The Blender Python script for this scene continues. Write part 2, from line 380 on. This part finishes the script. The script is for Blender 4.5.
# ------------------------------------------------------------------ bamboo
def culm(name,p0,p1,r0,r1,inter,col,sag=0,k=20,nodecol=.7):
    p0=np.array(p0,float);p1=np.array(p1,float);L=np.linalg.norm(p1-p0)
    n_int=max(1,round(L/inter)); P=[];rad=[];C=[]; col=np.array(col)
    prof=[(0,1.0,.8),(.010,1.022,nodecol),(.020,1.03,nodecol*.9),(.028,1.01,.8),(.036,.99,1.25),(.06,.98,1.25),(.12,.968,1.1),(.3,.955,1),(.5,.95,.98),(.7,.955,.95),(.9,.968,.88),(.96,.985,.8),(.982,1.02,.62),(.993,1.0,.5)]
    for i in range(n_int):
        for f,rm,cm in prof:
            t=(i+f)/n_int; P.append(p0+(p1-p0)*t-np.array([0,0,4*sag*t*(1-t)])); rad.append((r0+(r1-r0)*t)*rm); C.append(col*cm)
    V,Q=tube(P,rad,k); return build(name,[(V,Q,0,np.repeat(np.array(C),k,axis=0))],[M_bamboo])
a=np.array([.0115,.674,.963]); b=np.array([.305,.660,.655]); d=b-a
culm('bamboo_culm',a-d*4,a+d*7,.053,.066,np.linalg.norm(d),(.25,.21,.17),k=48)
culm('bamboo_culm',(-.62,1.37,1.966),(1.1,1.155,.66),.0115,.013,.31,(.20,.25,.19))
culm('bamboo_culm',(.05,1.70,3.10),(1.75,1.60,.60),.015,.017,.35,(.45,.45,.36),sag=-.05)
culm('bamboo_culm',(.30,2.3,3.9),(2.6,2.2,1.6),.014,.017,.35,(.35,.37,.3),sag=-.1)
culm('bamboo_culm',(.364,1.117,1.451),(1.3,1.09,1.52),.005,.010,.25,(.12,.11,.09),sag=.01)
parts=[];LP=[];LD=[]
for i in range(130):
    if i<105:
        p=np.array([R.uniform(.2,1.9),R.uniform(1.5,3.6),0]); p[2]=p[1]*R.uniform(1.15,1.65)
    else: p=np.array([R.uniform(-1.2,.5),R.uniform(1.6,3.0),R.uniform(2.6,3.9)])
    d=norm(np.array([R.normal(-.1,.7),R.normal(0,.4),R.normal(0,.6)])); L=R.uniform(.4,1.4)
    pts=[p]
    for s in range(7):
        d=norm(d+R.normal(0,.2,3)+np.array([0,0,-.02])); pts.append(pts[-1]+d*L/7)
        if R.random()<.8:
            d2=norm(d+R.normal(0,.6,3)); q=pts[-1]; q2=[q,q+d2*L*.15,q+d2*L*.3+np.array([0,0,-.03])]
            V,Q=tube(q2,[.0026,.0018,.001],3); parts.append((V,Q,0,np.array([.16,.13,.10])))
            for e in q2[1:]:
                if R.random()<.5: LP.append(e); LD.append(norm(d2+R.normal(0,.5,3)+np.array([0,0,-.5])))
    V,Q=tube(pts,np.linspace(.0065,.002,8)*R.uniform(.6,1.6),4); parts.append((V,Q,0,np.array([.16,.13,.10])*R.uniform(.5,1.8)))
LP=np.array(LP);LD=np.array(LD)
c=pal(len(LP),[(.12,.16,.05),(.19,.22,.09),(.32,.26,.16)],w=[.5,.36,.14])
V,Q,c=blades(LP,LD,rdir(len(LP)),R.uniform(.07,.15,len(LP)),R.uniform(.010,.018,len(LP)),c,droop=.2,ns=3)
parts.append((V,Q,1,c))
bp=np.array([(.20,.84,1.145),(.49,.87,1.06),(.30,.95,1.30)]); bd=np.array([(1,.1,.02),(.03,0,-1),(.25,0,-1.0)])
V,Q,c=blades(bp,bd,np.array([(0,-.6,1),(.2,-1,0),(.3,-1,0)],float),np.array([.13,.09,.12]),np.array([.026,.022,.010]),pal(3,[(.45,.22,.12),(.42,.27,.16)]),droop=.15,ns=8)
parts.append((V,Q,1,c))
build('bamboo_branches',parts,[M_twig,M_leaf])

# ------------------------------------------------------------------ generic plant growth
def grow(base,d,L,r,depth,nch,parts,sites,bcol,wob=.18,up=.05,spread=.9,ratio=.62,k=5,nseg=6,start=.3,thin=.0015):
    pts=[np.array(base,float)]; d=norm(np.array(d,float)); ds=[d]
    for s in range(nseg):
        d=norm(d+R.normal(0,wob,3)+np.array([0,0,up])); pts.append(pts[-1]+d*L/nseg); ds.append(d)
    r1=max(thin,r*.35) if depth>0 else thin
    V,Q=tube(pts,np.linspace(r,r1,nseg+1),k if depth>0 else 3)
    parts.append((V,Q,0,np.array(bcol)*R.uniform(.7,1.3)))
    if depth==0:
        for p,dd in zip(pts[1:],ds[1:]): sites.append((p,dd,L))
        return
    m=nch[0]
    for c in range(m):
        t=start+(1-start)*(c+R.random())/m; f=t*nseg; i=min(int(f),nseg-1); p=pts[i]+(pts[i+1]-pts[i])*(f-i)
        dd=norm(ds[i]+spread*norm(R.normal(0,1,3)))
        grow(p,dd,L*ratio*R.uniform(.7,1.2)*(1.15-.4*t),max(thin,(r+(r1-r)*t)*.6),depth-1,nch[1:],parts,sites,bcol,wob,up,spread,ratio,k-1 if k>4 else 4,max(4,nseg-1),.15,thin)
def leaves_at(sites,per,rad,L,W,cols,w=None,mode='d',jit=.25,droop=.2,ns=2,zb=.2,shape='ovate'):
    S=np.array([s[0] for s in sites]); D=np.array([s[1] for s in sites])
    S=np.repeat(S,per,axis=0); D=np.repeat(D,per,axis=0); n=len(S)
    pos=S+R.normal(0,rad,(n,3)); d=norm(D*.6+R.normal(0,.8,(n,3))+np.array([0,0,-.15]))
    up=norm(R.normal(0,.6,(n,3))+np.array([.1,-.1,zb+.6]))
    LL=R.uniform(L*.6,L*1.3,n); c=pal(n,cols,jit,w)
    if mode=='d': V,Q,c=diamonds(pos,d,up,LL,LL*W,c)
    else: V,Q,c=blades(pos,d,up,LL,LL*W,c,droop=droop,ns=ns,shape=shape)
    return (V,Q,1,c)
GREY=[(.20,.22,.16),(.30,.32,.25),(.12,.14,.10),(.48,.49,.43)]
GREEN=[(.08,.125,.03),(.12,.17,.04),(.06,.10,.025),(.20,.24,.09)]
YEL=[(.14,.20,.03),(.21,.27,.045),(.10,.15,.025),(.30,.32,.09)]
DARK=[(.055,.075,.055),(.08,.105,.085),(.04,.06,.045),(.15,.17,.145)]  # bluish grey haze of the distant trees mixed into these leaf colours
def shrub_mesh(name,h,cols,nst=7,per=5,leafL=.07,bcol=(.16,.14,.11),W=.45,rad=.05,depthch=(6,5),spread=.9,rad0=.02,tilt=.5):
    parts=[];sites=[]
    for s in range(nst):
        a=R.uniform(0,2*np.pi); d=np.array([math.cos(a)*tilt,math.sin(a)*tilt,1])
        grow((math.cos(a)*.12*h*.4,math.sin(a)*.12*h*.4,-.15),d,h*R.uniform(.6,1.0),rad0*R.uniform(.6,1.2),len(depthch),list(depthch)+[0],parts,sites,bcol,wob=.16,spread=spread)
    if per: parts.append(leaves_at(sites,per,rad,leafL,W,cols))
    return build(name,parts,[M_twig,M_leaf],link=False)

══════

| WORK INSTRUCTIONS |
Type out the material again exactly as presented.

| ANSWER TO THE PROBLEM |
The Blender Python script for this scene continues. Write part 2, from line 380 on. This part finishes the script. The script is for Blender 4.5.
# ------------------------------------------------------------------ bamboo
def culm(name,p0,p1,r0,r1,inter,col,sag=0,k=20,nodecol=.7):
    p0=np.array(p0,float);p1=np.array(p1,float);L=np.linalg.norm(p1-p0)
    n_int=max(1,round(L/inter)); P=[];rad=[];C=[]; col=np.array(col)
    prof=[(0,1.0,.8),(.010,1.022,nodecol),(.020,1.03,nodecol*.9),(.028,1.01,.8),(.036,.99,1.25),(.06,.98,1.25),(.12,.968,1.1),(.3,.955,1),(.5,.95,.98),(.7,.955,.95),(.9,.968,.88),(.96,.985,.8),(.982,1.02,.62),(.993,1.0,.5)]
    for i in range(n_int):
        for f,rm,cm in prof:
            t=(i+f)/n_int; P.append(p0+(p1-p0)*t-np.array([0,0,4*sag*t*(1-t)])); rad.append((r0+(r1-r0)*t)*rm); C.append(col*cm)
    V,Q=tube(P,rad,k); return build(name,[(V,Q,0,np.repeat(np.array(C),k,axis=0))],[M_bamboo])
a=np.array([.0115,.674,.963]); b=np.array([.305,.660,.655]); d=b-a
culm('bamboo_culm',a-d*4,a+d*7,.053,.066,np.linalg.norm(d),(.25,.21,.17),k=48)
culm('bamboo_culm',(-.62,1.37,1.966),(1.1,1.155,.66),.0115,.013,.31,(.20,.25,.19))
culm('bamboo_culm',(.05,1.70,3.10),(1.75,1.60,.60),.015,.017,.35,(.45,.45,.36),sag=-.05)
culm('bamboo_culm',(.30,2.3,3.9),(2.6,2.2,1.6),.014,.017,.35,(.35,.37,.3),sag=-.1)
culm('bamboo_culm',(.364,1.117,1.451),(1.3,1.09,1.52),.005,.010,.25,(.12,.11,.09),sag=.01)
parts=[];LP=[];LD=[]
for i in range(130):
    if i<105:
        p=np.array([R.uniform(.2,1.9),R.uniform(1.5,3.6),0]); p[2]=p[1]*R.uniform(1.15,1.65)
    else: p=np.array([R.uniform(-1.2,.5),R.uniform(1.6,3.0),R.uniform(2.6,3.9)])
    d=norm(np.array([R.normal(-.1,.7),R.normal(0,.4),R.normal(0,.6)])); L=R.uniform(.4,1.4)
    pts=[p]
    for s in range(7):
        d=norm(d+R.normal(0,.2,3)+np.array([0,0,-.02])); pts.append(pts[-1]+d*L/7)
        if R.random()<.8:
            d2=norm(d+R.normal(0,.6,3)); q=pts[-1]; q2=[q,q+d2*L*.15,q+d2*L*.3+np.array([0,0,-.03])]
            V,Q=tube(q2,[.0026,.0018,.001],3); parts.append((V,Q,0,np.array([.16,.13,.10])))
            for e in q2[1:]:
                if R.random()<.5: LP.append(e); LD.append(norm(d2+R.normal(0,.5,3)+np.array([0,0,-.5])))
    V,Q=tube(pts,np.linspace(.0065,.002,8)*R.uniform(.6,1.6),4); parts.append((V,Q,0,np.array([.16,.13,.10])*R.uniform(.5,1.8)))
LP=np.array(LP);LD=np.array(LD)
c=pal(len(LP),[(.12,.16,.05),(.19,.22,.09),(.32,.26,.16)],w=[.5,.36,.14])
V,Q,c=blades(LP,LD,rdir(len(LP)),R.uniform(.07,.15,len(LP)),R.uniform(.010,.018,len(LP)),c,droop=.2,ns=3)
parts.append((V,Q,1,c))
bp=np.array([(.20,.84,1.145),(.49,.87,1.06),(.30,.95,1.30)]); bd=np.array([(1,.1,.02),(.03,0,-1),(.25,0,-1.0)])
V,Q,c=blades(bp,bd,np.array([(0,-.6,1),(.2,-1,0),(.3,-1,0)],float),np.array([.13,.09,.12]),np.array([.026,.022,.010]),pal(3,[(.45,.22,.12),(.42,.27,.16)]),droop=.15,ns=8)
parts.append((V,Q,1,c))
build('bamboo_branches',parts,[M_twig,M_leaf])

# ------------------------------------------------------------------ generic plant growth
def grow(base,d,L,r,depth,nch,parts,sites,bcol,wob=.18,up=.05,spread=.9,ratio=.62,k=5,nseg=6,start=.3,thin=.0015):
    pts=[np.array(base,float)]; d=norm(np.array(d,float)); ds=[d]
    for s in range(nseg):
        d=norm(d+R.normal(0,wob,3)+np.array([0,0,up])); pts.append(pts[-1]+d*L/nseg); ds.append(d)
    r1=max(thin,r*.35) if depth>0 else thin
    V,Q=tube(pts,np.linspace(r,r1,nseg+1),k if depth>0 else 3)
    parts.append((V,Q,0,np.array(bcol)*R.uniform(.7,1.3)))
    if depth==0:
        for p,dd in zip(pts[1:],ds[1:]): sites.append((p,dd,L))
        return
    m=nch[0]
    for c in range(m):
        t=start+(1-start)*(c+R.random())/m; f=t*nseg; i=min(int(f),nseg-1); p=pts[i]+(pts[i+1]-pts[i])*(f-i)
        dd=norm(ds[i]+spread*norm(R.normal(0,1,3)))
        grow(p,dd,L*ratio*R.uniform(.7,1.2)*(1.15-.4*t),max(thin,(r+(r1-r)*t)*.6),depth-1,nch[1:],parts,sites,bcol,wob,up,spread,ratio,k-1 if k>4 else 4,max(4,nseg-1),.15,thin)
def leaves_at(sites,per,rad,L,W,cols,w=None,mode='d',jit=.25,droop=.2,ns=2,zb=.2,shape='ovate'):
    S=np.array([s[0] for s in sites]); D=np.array([s[1] for s in sites])
    S=np.repeat(S,per,axis=0); D=np.repeat(D,per,axis=0); n=len(S)
    pos=S+R.normal(0,rad,(n,3)); d=norm(D*.6+R.normal(0,.8,(n,3))+np.array([0,0,-.15]))
    up=norm(R.normal(0,.6,(n,3))+np.array([.1,-.1,zb+.6]))
    LL=R.uniform(L*.6,L*1.3,n); c=pal(n,cols,jit,w)
    if mode=='d': V,Q,c=diamonds(pos,d,up,LL,LL*W,c)
    else: V,Q,c=blades(pos,d,up,LL,LL*W,c,droop=droop,ns=ns,shape=shape)
    return (V,Q,1,c)
GREY=[(.20,.22,.16),(.30,.32,.25),(.12,.14,.10),(.48,.49,.43)]
GREEN=[(.08,.125,.03),(.12,.17,.04),(.06,.10,.025),(.20,.24,.09)]
YEL=[(.14,.20,.03),(.21,.27,.045),(.10,.15,.025),(.30,.32,.09)]
DARK=[(.055,.075,.055),(.08,.105,.085),(.04,.06,.045),(.15,.17,.145)]  # bluish grey haze of the distant trees mixed into these leaf colours
def shrub_mesh(name,h,cols,nst=7,per=5,leafL=.07,bcol=(.16,.14,.11),W=.45,rad=.05,depthch=(6,5),spread=.9,rad0=.02,tilt=.5):
    parts=[];sites=[]
    for s in range(nst):
        a=R.uniform(0,2*np.pi); d=np.array([math.cos(a)*tilt,math.sin(a)*tilt,1])
        grow((math.cos(a)*.12*h*.4,math.sin(a)*.12*h*.4,-.15),d,h*R.uniform(.6,1.0),rad0*R.uniform(.6,1.2),len(depthch),list(depthch)+[0],parts,sites,bcol,wob=.16,spread=spread)
    if per: parts.append(leaves_at(sites,per,rad,leafL,W,cols))
    return build(name,parts,[M_twig,M_leaf],link=False)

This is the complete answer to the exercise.